Trustee protections – are we covered?

Questions scheme website

Discussions about trustee protection used to be pretty straightforward. Employers were mostly content to give, and trustees to rely on, a broad indemnity both during the life of the scheme and following wind up. Members would get their benefits, sometimes with an uplift, and everybody was happy.

Such discussions are now considerably more commonplace, and more complex.

Pensions are highly regulated, members are more engaged and the compensation culture has resulted in a significant increase in complaints and claims regardless of merit. In short, complaints are more frequent and defence costs are high. Data protection law caused many trustees to start to ask questions about their own exposure to potential seven figure fines. We can now add to that the weakening of many employers (and a weakening of what once seemed a strong indemnity) and ever increasing risk, including new potentially significant fines under the Pension Schemes Act 2021.

Against this backdrop, is it a surprise to read in the pensions press about a hardening of the trustee insurance market with fewer players, more carve outs and higher premiums?

So what questions should we be asking?

Trustees should be checking what protections they have in place.

Trustee protections come from a variety of sources – the scheme rules, statute, group insurance policies and trustee indemnity policies. Even the structure of the trustee board can help. However, even with a wide range of protections there may still be areas that are not currently covered.

As such, trustees often need help understanding how the different layers of their protection fit together. A sensible first step might be to do a ‘trustee protection audit’ to –

  • establish what protections they have,
  • identify any potential gaps or weaknesses, and
  • identify options for strengthening the coverage.

When should we be asking?

If trustees haven’t reviewed their protection position for some time, it’s always a good time to do so. However, when does trustee protection really need to be at the top of your agenda?

When your insurance is renewed

If trustees are relying on insurance they should get actively involved in the annual renewals process so they can check:

  • there are no material changes to the level and scope of the cover
  • they are comfortable with the chosen provider, and
  • any relevant disclosures are made.

Given the hardening of the insurance market, trustees may find that the next renewal process is not as smooth as it has been in previous years.

Following a material change in the trustee board and/or the scheme

Trustees need to be comfortable their protections are aligned with their structure and their risks. Therefore if either change (for example, if the scheme materially increases in size or complexity following a scheme merger), trustees should revisit their protections too.

Ahead of a big project

A big project always brings additional risks.
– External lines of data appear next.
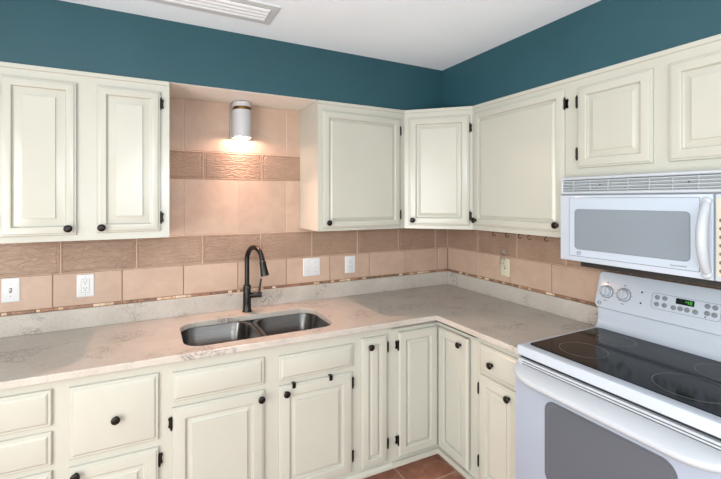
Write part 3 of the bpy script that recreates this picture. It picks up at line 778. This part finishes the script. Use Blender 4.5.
tube(b, [(x_, y_, .0006) for x_, y_ in R_], .0008, 6); obj('emblem', b, M['grey_line'], cs, (.025, 0, .0221), (PI/2, 0, 0))
# strip above the oven door, with two long slots
b = BM(); box(b, .004, RW-.004, -.660, -.64, .842, .8800, .003); st = obj('vent_strip', b, M['plastic'], rg)
for z in (.860, .870):
    b = BM(); box(b, .028, RW-.028, -.6612, -.659, z-.0013, z+.0013); obj('slot', b, M['slot'], st)
b = BM(); box(b, .006, RW-.006, -.644, -.62, .876, .8965); obj('gap_shadow', b, M['slot'], rg)  # dark box that paints the shadow under the cooktop edge
# oven door
b = BM(); rect_rings(b, .004, RW-.004, .205, .842, [(0, -.642), (0, -.672), (.003, -.678), (.010, -.680)]); od = obj('oven_door', b, mat('oven_door_enamel', (150, 161, 177), .25, coat=.3), rg, smooth=30)
b = BM(); rr_slab(b, .156, .622, .425, .768, .045, -.679, -.6815, .0008, 8); obj('window', b, M['oven_glass'], od)
b = BM(); outline(b, rrect(.171, .607, .440, .753, .034, 8), -.0015, -.681, -.6818); obj('window_border', b, mat('window_line', (92, 95, 104), .3), od)
# moulded full width handle
b = BM(); R = []
n = 44
for k in range(n+1):
    s = .003 + (RW-.006)*k/n; e_ = min(s-.003, RW-.003-s)/.135; e_ = max(0, min(1, e_)); p = math.sqrt(max(0, 1-(1-e_)**2))
    yo = -.672-.052*p; zl = .852-.026*p
    pr = [(-.650, .858), (-.664, .857), (yo*.5-.664*.5, .857-.012*p), (yo, zl+.004), (yo-.006, zl-.004), (yo-.006, zl-.014), (yo-.001, zl-.022), (yo+.008, zl-.024), (yo*.6-.672*.4+.004, zl-.014), (-.672, zl-.012), (-.650, zl-.012)]
    R.append([(s, y, z) for y, z in pr])
loft(b, R); obj('handle', b, M['plastic'], od, smooth=60)
b = BM(); rect_rings(b, .004, RW-.004, .045, .196, [(0, -.642), (0, -.668), (.003, -.674), (.010, -.676)]); obj('storage_drawer', b, M['enamel'], rg, smooth=30)

# ------------------------------------------------------------------ unseen globe lamp added as fill, above and behind the camera
t = thing('fill_pendant', 'unseen white globe pendant added as fill light for the room', 'light', (-2.05, -3.15, ZC))
b = BM(); lathe(b, [(.06, 0), (.06, -.014), (.045, -.026), (.006, -.030), (.005, -.50), (.04, -.505), (.05, -.535)], n=28); obj('stem', b, M['nickel'], t, smooth=40)
b = BM(); n = 14; lathe(b, [(.14*math.sin(PI*k/n)+.0005, -.67+.14*math.cos(PI*k/n)) for k in range(n+1)], n=32); obj('globe', b, M['lens'], t, smooth=80)
# daylight through the window behind the camera
l = bpy.data.lights.new('window_daylight', 'AREA'); l.shape = 'RECTANGLE'; l.size = WX1-WX0; l.size_y = WZ1-WZ0; l.energy = 30; l.color = (.88, .96, 1.0)
o = bpy.data.objects.new('window_daylight', l); COL.objects.link(o); o.location = ((WX0+WX1)/2, YF-.012, (WZ0+WZ1)/2); o.rotation_euler = (PI/2, 0, 0)
l = bpy.data.lights.new('added_side_fill', 'AREA'); l.shape = 'RECTANGLE'; l.size = LZ1-LZ0; l.size_y = LY1-LY0; l.energy = 104; l.color = (1.0, .985, .95)  # fill light at the added side window, brightens the range wall
o = bpy.data.objects.new('added_side_fill', l); COL.objects.link(o); o.location = (XL+.012, (LY0+LY1)/2, (LZ0+LZ1)/2); o.rotation_euler = (0, -PI/2, 0)
# lamp over the sink
l = bpy.data.lights.new('wall_lamp_bulb', 'POINT'); l.energy = 5; l.color = (1.0, .62, .48); l.shadow_soft_size = .012
o = bpy.data.objects.new('wall_lamp_bulb', l); COL.objects.link(o); o.location = (sx, -.070, 1.966)
l = bpy.data.lights.new('wall_lamp_beam', 'SPOT'); l.energy = 50; l.color = (1.0, .53, .37); l.shadow_soft_size = .015; l.spot_size = math.radians(116); l.spot_blend = 1.0
o = bpy.data.objects.new('wall_lamp_beam', l); COL.objects.link(o); o.location = (sx, -.070, 1.975); o.rotation_euler = (math.radians(-32), 0, 0)

w = bpy.data.worlds.new('World'); sc.world = w; w.use_nodes = True
w.node_tree.nodes['Background'].inputs[0].default_value = (.85, .93, 1.0, 1); w.node_tree.nodes['Background'].inputs[1].default_value = 1.5

# ------------------------------------------------------------------ camera
cam = bpy.data.cameras.new('Camera'); co = bpy.data.objects.new('Camera', cam); COL.objects.link(co)
f, cx, cy, yaw, X, Y, Z = 400.022, 352.383, 199.756, .467733, -2.13007, -2.51933, 1.58399
cam.sensor_fit = 'HORIZONTAL'; cam.sensor_width = 36; cam.lens = f/721*36
cam.shift_x = (360.5-cx)/721; cam.shift_y = -(239.5-cy)/721; cam.clip_start = .02
co.location = (X, Y, Z); co.rotation_euler = (PI/2, 0, -yaw); sc.camera = co
vs = sc.view_settings
vs.view_transform = 'Standard'; vs.look = 'None'; vs.gamma = 1; vs.use_curve_mapping = False; vs.exposure = -0.06
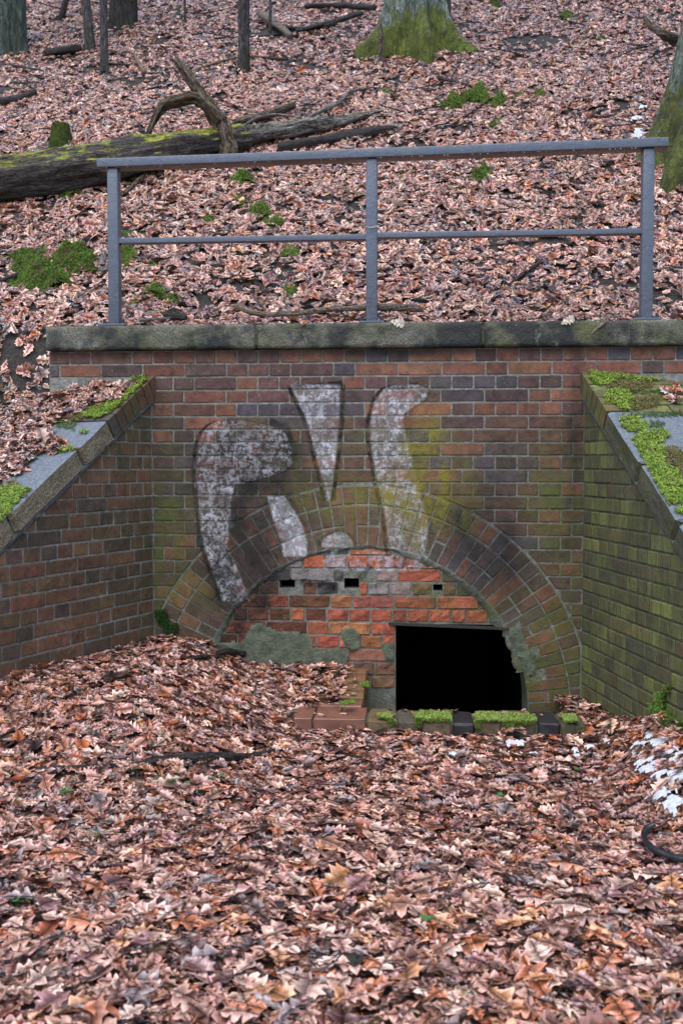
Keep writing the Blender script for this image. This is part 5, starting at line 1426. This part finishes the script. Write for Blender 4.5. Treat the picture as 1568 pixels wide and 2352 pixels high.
# moss on the kerb
kp = [crop(p, 1100, 2400, 1.206) for p in ([(490, 555), (550, 545), (560, 570), (585, 600), (560, 612), (540, 580), (490, 570)], [(665, 560), (700, 542), (850, 545), (850, 590), (800, 590), (740, 590), (690, 575)], [(955, 565), (970, 548), (1085, 550), (1085, 590), (985, 590)], [(1090, 575), (1110, 550), (1250, 560), (1260, 590), (1200, 610), (1120, 625), (1095, 600)], [(1380, 560), (1450, 560), (1455, 590), (1400, 600)], [(680, 575), (700, 575), (700, 620), (685, 610)], [(965, 590), (985, 590), (990, 625), (970, 625)])]
Ps = []
for q in kp:
    x_ = rng.uniform(min(p[0] for p in q), max(p[0] for p in q), 1500); y_ = rng.uniform(min(p[1] for p in q), max(p[1] for p in q), 1500); k = inpoly(x_, y_, q)
    for a, b in zip(x_[k], y_[k]):
        p = on_plane(a, b, (0, 0, SZ + .004), (0, 0, 1))
        if p[1] < -.885: p = at_y(a, b, -.884)
        Ps.append(p)
Ps = np.array(Ps); Ps[:, 2] += rng.random(len(Ps)) * .010
o = bake_tufts('moss', Ps, np.tile((0, -.2, 1.), (len(Ps), 1)), rng.uniform(.007, .013, len(Ps)), mosscol(len(Ps), (.14, .21, .03), (.27, .34, .07), .3)); tag(o, 'pale green moss on the bricks of the pit kerb', 'moss')
q = crop([(980, 290), (1020, 270), (1065, 285), (1060, 340), (1000, 330)], 1000, 2600, 2.24); q2 = crop([(790, 470), (930, 450), (930, 480), (830, 500)], 1000, 2600, 2.24); Ps = []
for qq in (q, q2):
    x_ = rng.uniform(min(p[0] for p in qq), max(p[0] for p in qq), 900); y_ = rng.uniform(min(p[1] for p in qq), max(p[1] for p in qq), 900); k = inpoly(x_, y_, qq)
    Ps += [on_plane(a, b, (0, 0, .330), (0, 0, 1)) for a, b in zip(x_[k], y_[k])]
Ps = np.array(Ps); o = bake_tufts('moss', Ps, np.tile((0, 0, 1.), (len(Ps), 1)), rng.uniform(.006, .011, len(Ps)), mosscol(len(Ps), (.10, .17, .02), (.2, .28, .04), .3)); tag(o, 'small bright moss tufts on the return of the kerb', 'moss')

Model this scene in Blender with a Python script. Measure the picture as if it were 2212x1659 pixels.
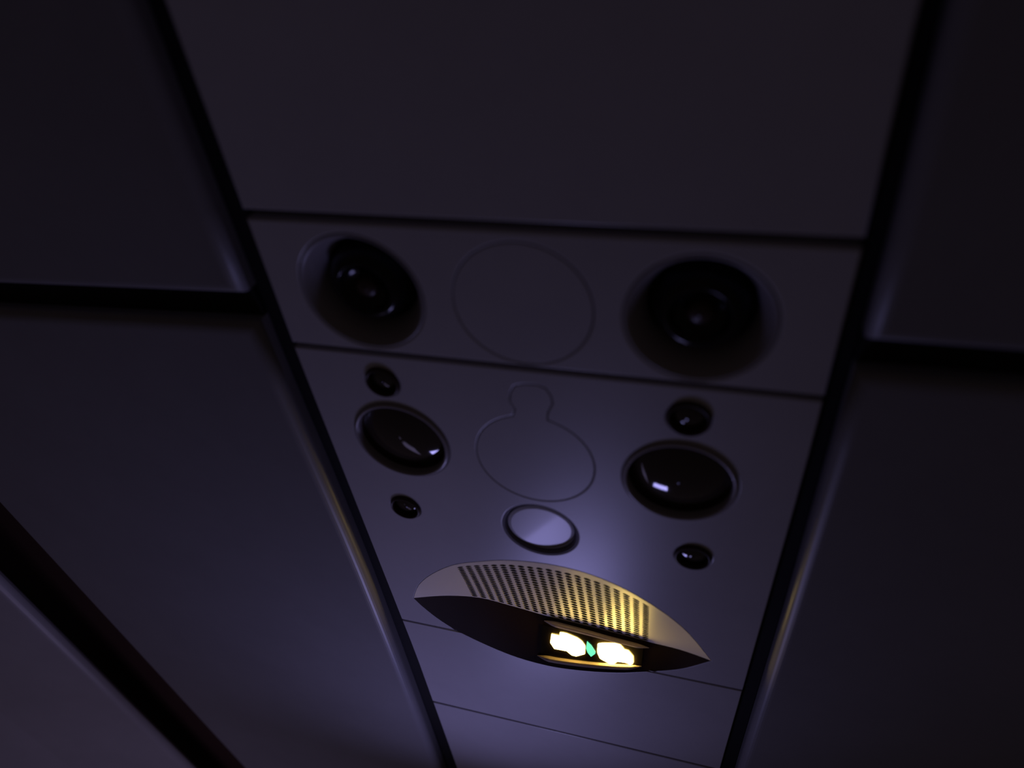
import bpy, math
from mathutils import Vector, Matrix
from mathutils.geometry import tessellate_polygon

# ------------------------------------------------------------------ scene
for o in list(bpy.data.objects):
    bpy.data.objects.remove(o, do_unlink=True)
S = bpy.context.scene
COL = S.collection
CZ = 1.75            # height of the service-panel plane above the cabin floor (m)

# camera ---------------------------------------------------------------
def nv(a):
    return Vector(a).normalized()
F = 1523.0
fwd_c = nv((1326 - 1106, 2609 - 829.5, F))           # cabin-forward axis seen by the camera
rgt_c = nv((5606, 610, -1523))
rgt_c = (rgt_c - fwd_c * rgt_c.dot(fwd_c)).normalized()
up_c = rgt_c.cross(fwd_c)
cam = bpy.data.cameras.new('camera')
cam.sensor_fit = 'HORIZONTAL'
cam.sensor_width = 36.0
cam.lens = F / 2212 * 36.0
cam.clip_start = 0.005
cam.dof.use_dof = True
cam.dof.focus_distance = 0.48
cam.dof.aperture_fstop = 4.2
cam.dof.aperture_blades = 0
cam_o = bpy.data.objects.new('camera', cam)
COL.objects.link(cam_o)
rot = Matrix(((rgt_c[0], -rgt_c[1], -rgt_c[2]),
              (fwd_c[0], -fwd_c[1], -fwd_c[2]),
              (up_c[0], -up_c[1], -up_c[2])))
cam_o.matrix_world = Matrix.Translation((0.072, 0.0, CZ - 0.2243)) @ rot.to_4x4()
S.camera = cam_o

# world: a nearly dark night cabin ---------------------------------------
W = bpy.data.worlds.new('night_cabin')
S.world = W
W.use_nodes = True
W.node_tree.nodes['Background'].inputs['Color'].default_value = (1.0, 0.74, 0.74, 1)
W.node_tree.nodes['Background'].inputs['Strength'].default_value = 0.0128

# bluish screen glowing further forward and lower in the cabin ------------
L = bpy.data.lights.new('seat_screen_light', 'AREA')
L.shape = 'RECTANGLE'
L.size = 0.09
L.size_y = 0.055
L.color = (0.44, 0.41, 1.0)
L.energy = 0.13
L.spread = math.radians(138)
lo = bpy.data.objects.new('seat_screen_light', L)
COL.objects.link(lo)
lo.location = (-0.045, 0.655, CZ - 0.195)
tgt = Vector((-0.15, 0.27, CZ))
lo.rotation_euler = (tgt - lo.location).to_track_quat('-Z', 'Y').to_euler()

# added fill light, low on the window side, to brighten the side wall
L2 = bpy.data.lights.new('wall_fill_light', 'AREA')
L2.shape = 'RECTANGLE'
L2.size = 0.30
L2.size_y = 0.25
L2.color = (0.60, 0.50, 1.0)
L2.energy = 0.17
l2 = bpy.data.objects.new('wall_fill_light', L2)
COL.objects.link(l2)
l2.location = (-0.30, 0.82, CZ - 0.38)
l2.rotation_euler = (Vector((-0.64, 0.78, CZ - 0.05)) - l2.location).to_track_quat('-Z', 'Y').to_euler()

S.view_settings.view_transform = 'Standard'
S.view_settings.look = 'None'
S.view_settings.exposure = 0.0
S.view_settings.gamma = 1.0
S.view_settings.use_curve_mapping = False

# ------------------------------------------------------------------ materials
def mat(name, col, rough=0.5, spec=0.5, bump=0.0, bscale=900.0, var=0.0, coat=0.0, metal=0.0):
    m = bpy.data.materials.new(name)
    m.use_nodes = True
    nt = m.node_tree
    b = nt.nodes['Principled BSDF']
    b.inputs['Base Color'].default_value = (*col, 1)
    b.inputs['Roughness'].default_value = rough
    b.inputs['Specular IOR Level'].default_value = spec
    b.inputs['Coat Weight'].default_value = coat
    b.inputs['Metallic'].default_value = metal
    tc = nt.nodes.new('ShaderNodeTexCoord')
    if var > 0:
        n = nt.nodes.new('ShaderNodeTexNoise')
        n.inputs['Scale'].default_value = 14.0
        n.inputs['Detail'].default_value = 8.0
        n.inputs['Roughness'].default_value = 0.75
        nt.links.new(tc.outputs['Object'], n.inputs['Vector'])
        r = nt.nodes.new('ShaderNodeValToRGB')
        r.color_ramp.elements[0].position = 0.3
        r.color_ramp.elements[1].position = 0.7
        r.color_ramp.elements[0].color = (*[c * (1 - var) for c in col], 1)
        r.color_ramp.elements[1].color = (*[min(1, c * (1 + var)) for c in col], 1)
        nt.links.new(n.outputs['Fac'], r.inputs['Fac'])
        nt.links.new(r.outputs['Color'], b.inputs['Base Color'])
    if bump > 0:
        n2 = nt.nodes.new('ShaderNodeTexNoise')
        n2.inputs['Scale'].default_value = bscale
        n2.inputs['Detail'].default_value = 3.0
        nt.links.new(tc.outputs['Object'], n2.inputs['Vector'])
        bp = nt.nodes.new('ShaderNodeBump')
        bp.inputs['Strength'].default_value = bump
        bp.inputs['Distance'].default_value = 0.0004
        nt.links.new(n2.outputs['Fac'], bp.inputs['Height'])
        nt.links.new(bp.outputs['Normal'], b.inputs['Normal'])
    return m

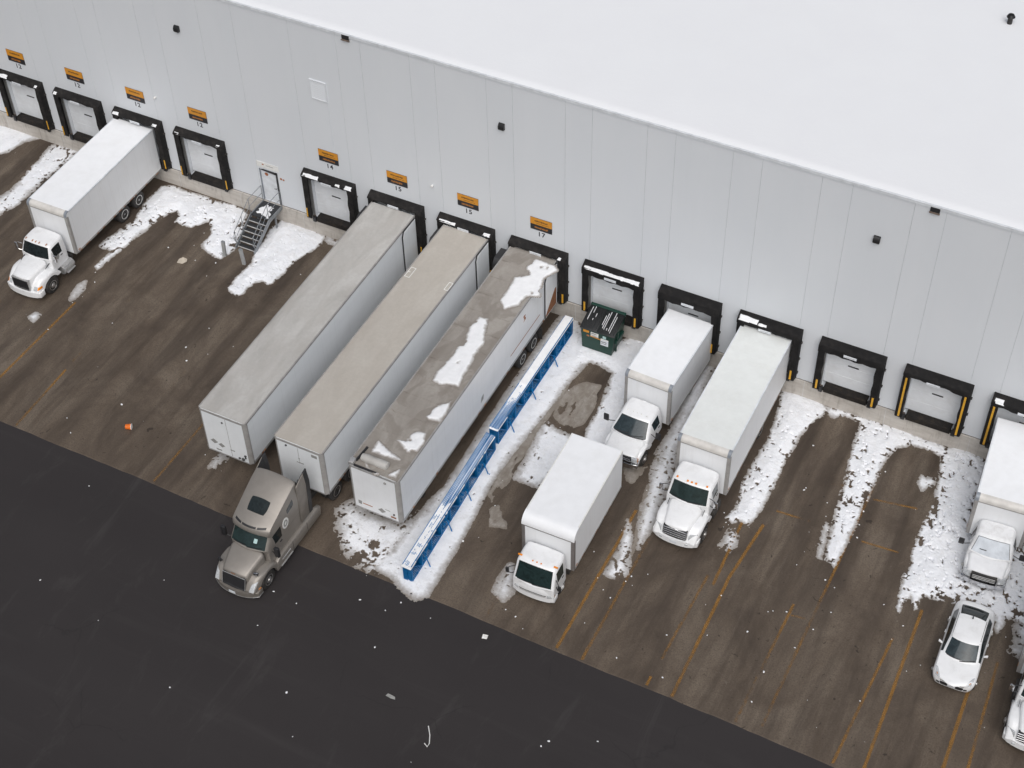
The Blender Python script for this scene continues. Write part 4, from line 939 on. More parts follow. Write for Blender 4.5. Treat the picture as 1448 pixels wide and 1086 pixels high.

Trustees should therefore check their protection is appropriate as part of the project kick-off.

When there are concerns about the employer’s financial position

If an employer indemnity is a key component of their protection, trustees should revisit their protection whenever there are material concerns about the employer’s financial position as this could affect their ability to call on the indemnity.

When you encounter a problem

If a material issue comes to light, trustees should promptly look at their protection arrangements. If you have insurance, what might it cover and what would be the process for making a claim? If you are relying on an indemnity, are there any notification or conduct of claim requirements?

As part of your exit plan (sustainability, buy-out and beyond…)

Trustees should think about their future protection package as part of any exit or journey planning.

If moving towards sustainability so they can reduce or eliminate reliance on the employer covenant to fund benefits in the long term, how would this impact trustee protection? Would the trustees still rely on an employer indemnity or for the employer to fund annual insurance premiums?

Trustees often think of a buy-out as the end of the line. However, as a buy-out will only discharge the insured benefits, any residual risk will remain with the trustees even after the scheme has wound-up. Trustees will therefore need to decide how any residual risks will be covered once the buy-out completes. Many boards will want some form of run-off insurance at least for the initial period after wind-up during which claims are most likely to arise. But this type of cover can be expensive.
Trustees should plan ahead so that:

  • they can enter into discussions with the employer about trustee protection when they have their strongest negotiating position; and
  • they are comfortable with their protections when they start making big decisions which might bring additional risk.

If such discussions are left to the end, the trustees may find they’ve missed opportunities to strengthen their cover. If trustees and employers can’t agree a protection package, or there is expected to be a sizeable surplus on wind-up, the question of whether trustees can purchase insurance from scheme assets could be key.

Don’t forget – prevention is better than cure

Of course, it goes without saying that the best way of avoiding liability is for trustees to take appropriate care and attention in the running of their scheme.

Good governance, proper decision-making processes, keeping good records and taking professional advice will all help trustees avoid potential liabilities arising in the first place.

Prevention, as they say, is always better than cure.